Esse mesmo movimento, no passado, foi o que conduziu ao rombo das contas públicas que, depois, viria a demandar a premente necessidade, que vimos há poucos meses, da aprovação urgente da reforma da previdência. Ora, não se poder dar com uma mão o conforto de ter obtido êxito nessa reforma e, agora, incoerentemente, retirar com a outra, fazendo com que o Governo e os empregados tenham que financiar sozinhos a Seguridade Social. Isso é tão mais sério se observarmos que agora esse sistema atual de seguridade deveria é ser reforçado, para fazer frente às necessidades de saúde, previdência e assistência que se avolumaram em momento de crise sanitária e de saúde.

Levar o dinheiro diretamente aos cofres do Governo Federal, através de uma “CPMF digital”, e retirá-lo da autonomia financeira e atuarial da Seguridade Social, não é apenas enfraquecer o seu equilíbrio, mas também exterminar conquistas importantes para a sua manutenção e funcionamento harmônico e equânime entre os agentes responsáveis pelo seu financiamento, tais como: diversidade de base tributável, referibilidade entre valores pagos pelo empregador e a sua contribuição na parcela da aposentadoria do empregado; aplicação aos princípios da solidariedade e da universalidade, com a responsabilidade quadripartite no financiamento da seguridade.

Ao contrário do que sustenta o Ministro da Economia, podemos dizer que não precisamos “nem do feio, nem do cruel”, mas sim do ótimo. Simplesmente porque é possível, e necessário que assim seja.

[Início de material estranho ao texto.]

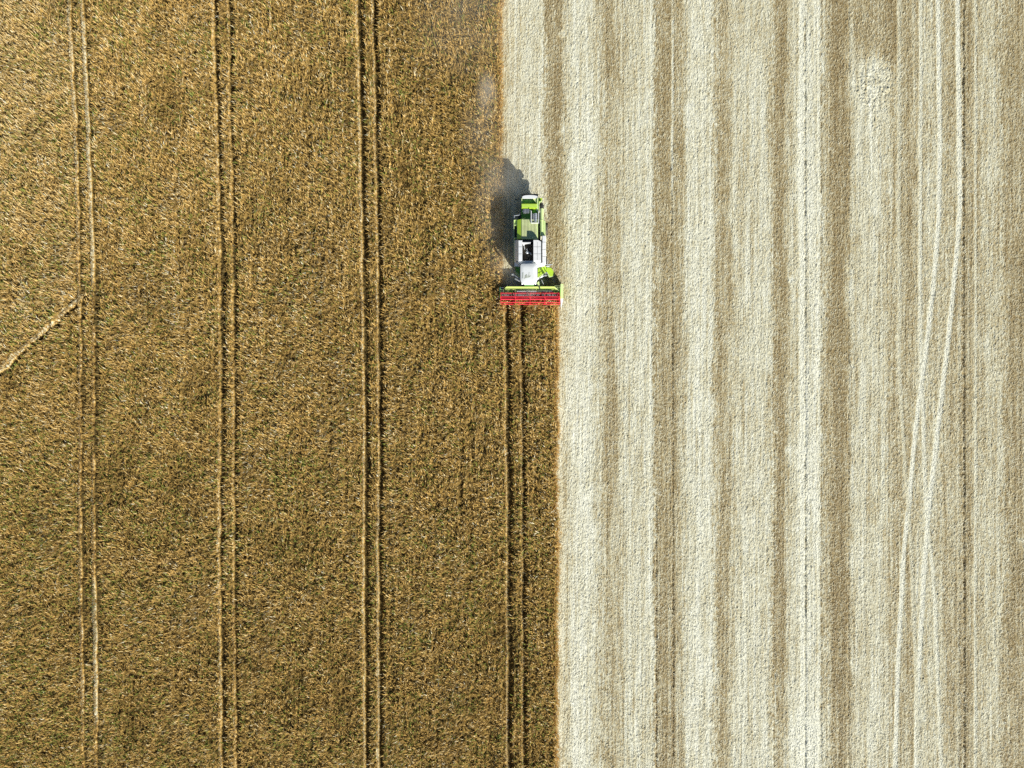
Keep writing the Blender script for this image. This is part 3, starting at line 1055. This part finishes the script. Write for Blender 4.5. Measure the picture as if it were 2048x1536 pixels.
# ---- feeder house
b = MB()
rows = []
for (y, z0, z1) in ((556, 1.25, 1.75), (566, .85, 1.45), (577, .45, 1.15)):
    rows.append([W(1049, y, z0), W(1049, y, z1), W(1068, y, z1), W(1068, y, z0), W(1049, y, z0)])
b.quadstrip(rows)
b.build("feeder_house", 'green')

# ---- header
b = MB()
b.box(1001, 1119.8, 579.8, 581.2, .25, 1.12)              # back wall
b.box(1001, 1119.8, 581.3, 604, .16, .22, zt=.2)          # table floor
b.mi = 1
b.box(1001.4, 1119.4, 604.1, 605.2, .12, .18, zt=.2)      # knife bar
header = b.build("header", ['dark', 'grey'])
b = MB()
b.poly([(1004, 580.6), (1115, 580.6), (1108.5, 573.2), (1013.5, 573.2)], 1.3, .95, 1.3, zs=[1.22, 1.22, 1.36, 1.36])
b.build("back_beam", 'beam', header)
b = MB()
b.tube(W(1002, 583, 1.15), W(1119.4, 583, 1.15), .05, 10)
b.mi = 1
b.tube(W(1034, 582.2, 1.34), W(1073, 582.2, 1.34), .08, 10)
b.tube(W(1076, 582.2, 1.32), W(1104, 582.2, 1.32), .07, 10)
b.mi = 2
for x in (1010, 1019, 1022.5, 1079, 1108, 1113):
    b.box(x, x + 3.0, 580.9, 584.2, .95, 1.28, bev=.03)
b.mi = 3
for x in (1006, 1015, 1030, 1092, 1099):
    b.box(x, x + 1.6, 581.2, 583.6, 1.0, 1.31)
b.build("beam_pipe", ['dark', 'white', 'green', 'pale'], header)
# intake auger with flighting
b = MB()
az_ = .52
b.tube(W(1003, 588.5, az_), W(1118, 588.5, az_), .17, 16)
b.mi = 0
for half, sg in (((1004, 1052), 1), ((1066, 1117), -1)):
    n_ = 120
    rows = []
    for i in range(n_ + 1):
        x = half[0] + (half[1] - half[0]) * i / n_
        an = sg * i / n_ * 2 * math.pi * 5
        c = W(x, 588.5, az_)
        rows.append([c + Vector((0, math.cos(an) * .15, math.sin(an) * .15)), c + Vector((0, math.cos(an) * .31, math.sin(an) * .31))])
    b.quadstrip(rows)
b.build("intake_auger", 'grey', header, smooth=True)
# end shields and crop dividers
b = MB()
b.poly([(998.6, 606), (1000.6, 606), (1001.8, 574), (999.2, 574)], .9, .12, .9, zs=[.5, .5, 1.15, 1.15])
b.mi = 1
b.tube(W(998.5, 576, 1.2), W(1007, 575.5, 1.2), .04, 8)
b.tube(W(998.8, 579.5, 1.2), W(1005, 579.5, 1.2), .04, 8)
b.tube(W(998.8, 576, 1.2), W(999.6, 584, 1.2), .04, 8)
b.build("side_shield", ['green', 'galv'], header)
b = MB()
b.poly([(1120.4, 597), (1126.6, 597), (1126.6, 568.2), (1121.2, 568.2)], 1.2, .15, 1.2, zs=[1.0, 1.0, 1.3, 1.3])
b.mi = 1
b.tube(W(1109, 573.5, 1.3), W(1118, 582, 1.2), .04, 8)
b.tube(W(1109, 571.8, 1.2), W(1120.6, 571.8, 1.2), .02, 6)
b.tube(W(1112, 576, 1.2), W(1120.6, 575, 1.2), .035, 8)
b.tube(W(1118.5, 575, 1.25), W(1115, 582.4, 1.1), .035, 8)
b.build("side_shield", ['pale', 'pale'], header)
b = MB()
b.poly([(1120.9, 597.1), (1121.6, 610), (1122.2, 617.5), (1123.2, 610), (1126.4, 599), (1126.6, 597.1)][::-1], .7, .1, .8,
       zs=[1.0, .85, .55, .3, .55, 1.0][::-1])
b.build("divider", 'white', header)
b = MB()
b.poly([(996.4, 593), (996.6, 600), (998.2, 602.5), (998.4, 600), (998.2, 592.4), (997.2, 590.8)][::-1], .9, .1, .8, zs=[.9, .8, .4, .5, .9, .95][::-1])
b.tube(W(1000, 603, .6), W(1003, 614, .3), .07, 8, r2=.015)
b.build("divider", 'white', header)

# ---- reel
RY, RZ, RR = 597.2, 1.22, .62
b = MB()
b.tube(W(1001.8, RY, RZ), W(1119.6, RY, RZ), .14, 16)
reel = b.build("reel", 'red', smooth=True)
rc = W(1001.8, RY, RZ)
for x in (1001.6, 1030.4, 1060, 1089.6, 1119.4):
    b = MB()
    c = W(x, RY, RZ)
    for k in range(6):
        an = R(18 + 60 * k)
        a2 = R(18 + 60 * (k + 1))
        p = c + Vector((0, math.cos(an) * RR, math.sin(an) * RR)); q = c + Vector((0, math.cos(a2) * RR, math.sin(a2) * RR))
        b.tube(c, p, .035, 6); b.tube(p, q, .02, 6)
    b.build("spider", 'red', reel)
xl = W(1001.2, RY, RZ).x; xr = W(1119.8, RY, RZ).x
for k in range(6):
    an = R(18 + 60 * k)
    b = MB()
    y_ = rc.y + math.cos(an) * RR; z_ = rc.z + math.sin(an) * RR
    b.tube((xl, y_, z_), (xr, y_, z_), .042, 8)
    b.mi = 1
    nt_ = 44
    for i in range(nt_):
        x = xl + .08 + (xr - xl - .16) * i / (nt_ - 1)
        b.tube((x, y_, z_), (x + .01, y_ + .07, z_ - .26), .014, 4)
    b.build("bat", ['red', 'red2'], reel)
# reel arms
for x in (1000.4, 1120.2):
    b = MB()
    b.tube(W(x, 577, 1.35), W(x, RY, RZ + .02), .055, 8)
    b.build("reel_arm", 'green', header)
# hydraulic hoses between cab and header
b = MB()
for k in range(3):
    pts = [W(1070 + k, 560, 1.5), W(1074 + k, 566, 1.7), W(1077 + k, 572, 1.5), W(1079 + k, 578, 1.3)]
    for p0, p1 in zip(pts[:-1], pts[1:]): b.tube(p0, p1, .02, 6)
b.build("hydraulic_hose", 'dark')

# ================================================================ DUST behind and around the machine
bm = bmesh.new()
x0, x1 = (800 - 1024) * S, (1120 - 1024) * S
y0, y1 = (768 - 640) * S, (768 + 20) * S
bmesh.ops.create_cube(bm, size=1.0, matrix=Matrix.Translation(((x0 + x1) / 2, (y0 + y1) / 2, 2.9)) @ Matrix.Diagonal((x1 - x0, y1 - y0, 5.6, 1)))
me = bpy.data.meshes.new("dust_cloud"); bm.to_mesh(me); bm.free()
dust = bpy.data.objects.new("dust_cloud", me); COL.objects.link(dust)
tag(dust, "thin pale dust drifting over the shadow behind the combine", "dust", kind="stuff")
dm = bpy.data.materials.new("dust"); dm.use_nodes = True
nt = dm.node_tree
nt.nodes.remove(nt.nodes["Principled BSDF"])
out = nt.nodes["Material Output"]
pv = nt.nodes.new("ShaderNodeVolumePrincipled")
pv.inputs["Color"].default_value = (1.0, .965, .87, 1)
pv.inputs["Anisotropy"].default_value = 0.1
nt.links.new(pv.outputs[0], out.inputs["Volume"])
geo = nt.nodes.new("ShaderNodeNewGeometry")
def puff(px, py, z, rx, ry, rz, amt):
    s = nt.nodes.new("ShaderNodeVectorMath"); s.operation = 'SUBTRACT'
    nt.links.new(geo.outputs["Position"], s.inputs[0]); s.inputs[1].default_value = P(px, py, z)
    d = nt.nodes.new("ShaderNodeVectorMath"); d.operation = 'DIVIDE'
    nt.links.new(s.outputs[0], d.inputs[0]); d.inputs[1].default_value = (rx, ry, rz)
    l = nt.nodes.new("ShaderNodeVectorMath"); l.operation = 'LENGTH'
    nt.links.new(d.outputs[0], l.inputs[0])
    m = nt.nodes.new("ShaderNodeMapRange"); m.interpolation_type = 'SMOOTHERSTEP'
    m.inputs[1].default_value = 1.0; m.inputs[2].default_value = 0.0; m.inputs[3].default_value = 0.0; m.inputs[4].default_value = amt
    nt.links.new(l.outputs["Value"], m.inputs[0])
    return m.outputs[0]
tot = None
for a in ((1012, 345, 2.0, 3.2, 4.6, 3.0, .15), (980, 425, 2.0, 3.0, 8.5, 3.0, .085), (1004, 525, 1.4, 2.8, 3.2, 2.2, .13), (1060, 585, 1.3, 1.6, 1.2, 1.4, .35),
          (973, 192, 2.2, 1.7, 3.8, 2.6, .26), (965, 262, 2.0, 3.6, 7.0, 2.6, .085), (930, 40, 2.0, 9.0, 10.0, 3.4, .06), (1075, 372, 1.2, 2.6, 3.0, 2.0, .14),
          (1040, 250, 1.4, 5.0, 8.0, 2.6, .03)):
    o_ = puff(*a)
    if tot is None: tot = o_
    else:
        ad = nt.nodes.new("ShaderNodeMath"); ad.operation = 'ADD'
        nt.links.new(tot, ad.inputs[0]); nt.links.new(o_, ad.inputs[1]); tot = ad.outputs[0]
nz = nt.nodes.new("ShaderNodeTexNoise"); nz.inputs["Distortion"].default_value = .6; nz.inputs["Scale"].default_value = .30; nz.inputs["Detail"].default_value = 4
nt.links.new(geo.outputs["Position"], nz.inputs["Vector"])
mr = nt.nodes.new("ShaderNodeMapRange"); mr.inputs[1].default_value = .30; mr.inputs[2].default_value = .72; mr.inputs[3].default_value = .12
nt.links.new(nz.outputs["Fac"], mr.inputs[0])
mu = nt.nodes.new("ShaderNodeMath"); mu.operation = 'MULTIPLY'
nt.links.new(tot, mu.inputs[0]); nt.links.new(mr.outputs[0], mu.inputs[1])
nt.links.new(mu.outputs[0], pv.inputs["Density"])
me.materials.append(dm)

  1. Evitar “paliativos tributários”. Em artigo publicado na semana passada, a propósito do veto da prorrogação do que hoje conhecemos por CPRB (contribuição sobre a receita bruta das empresas, utilizada no lugar da folha de salários por alguns setores como base tributável para financiar a seguridade social), frisamos que o Brasil não pode mais viver de concessões de paliativos tributários, consubstanciados em benefícios casuísticos, em “reformas em tiras” do Sistema Tributário ou em sucessivos planos de recuperação fiscal para contribuintes que não conseguem suportar a elevada carga tributária (Refis). Não é correto o restabelecimento de “benefícios” pontuais como a desoneração da folha e sua troca pela CPRB (Receita Bruta) para alguns setores da economia, se isso for provisório, pontual e em desarmonia com a própria norma Constitucional, que não autoriza, sem a reforma prévia de seu texto, um tributo dessa natureza. Ela deve vir, mas por outros caminhos.
  2. Olhar mais para o trabalho e menos para o emprego – a migração das relações formais como conhecemos para as relações informais de trabalho não pode mais ser ignorada. A pessoa desempregada passa a atuar cada vez mais por meio de relações informais de trabalho, para aplicativos, market place e e-commerce. Nesse sentido, passa a ser importante, com visão de presente e de futuro, captar essas relações e a riqueza delas advindas (internamente)  em termos de tributação. Aqui sim, uma CPRB sobre a receita das empresas que faturam com esses aplicativos para os quais  esses trabalhadores atuam, sem vínculo formal, passa a fazer todo o sentido, pois capta a riqueza (signo econômico) de forma adequada e a leva à seguridade social, a qual, a seu turno, incrementará a sua arrecadação e terá, assim, condições de fazer frente a novas desonerações, parciais, adequadas, racionais e sistêmicas da folha de salários.
  3. Manter o nível de arrecadação tributária. A desoneração não pode diminuir a arrecadação, não há espaço para isso! A ampliação de base tributável, a redução do nível de informalidade e a CPRB disruptiva sobre market place podem, em conjunto com a calibração do sistema de alíquotas seletivas, pode garantir menor tributação sem perda de arrecadação. O próprio Ministério da Economia, através da Receita Federal, tem os números para simular situações com essas variáveis.
  4. A pessoa física e o empregado não podem ser mais sacrificados do que já são. Se isso acontecer, equivalerá a matar-se a galinha dos ovos de ouro e acirrar a crise do emprego. Com efeito, não se pode conceber onerar mais as relações formais de trabalho e muito menos  a renda do trabalhador empregado, que, no geral, mal consegue fazer frente aos seus compromissos pessoais e familiares. Não é viável qualquer proposta de desoneração da folha, como tem sido ventilada, que seja compensada com aumento da carga tributária do empregado pessoa física, sobretudo por meio de oneração do IRPF. Convém lembrar que a “pessoa física” já é o “mártir” da tributação nesse país, seja em termos de Imposto sobre a Renda, seja em termos de tributos em geral.
  5. Não insistir em velhas soluções para novos problemas. O país precisa de discussões produtivas e soluções rápidas. O Executivo deve iniciar as discussões com o Congresso através de tema de convergência e não por meio de assuntos polêmicos, como a renovação da antiga CPMF ou a criação de um tributo sobre transações digitais, o que poderá, de antemão, matar a discussão da reforma tributária entre os Poderes antes mesmo que ela nasça.
  6. Colher primeiro as frutas que estão mais embaixo. Isso consiste em adotar medidas alternativas paralelas aos trabalhos de reforma, que já podem surtir efeitos positivos para as relações de trabalho e o emprego.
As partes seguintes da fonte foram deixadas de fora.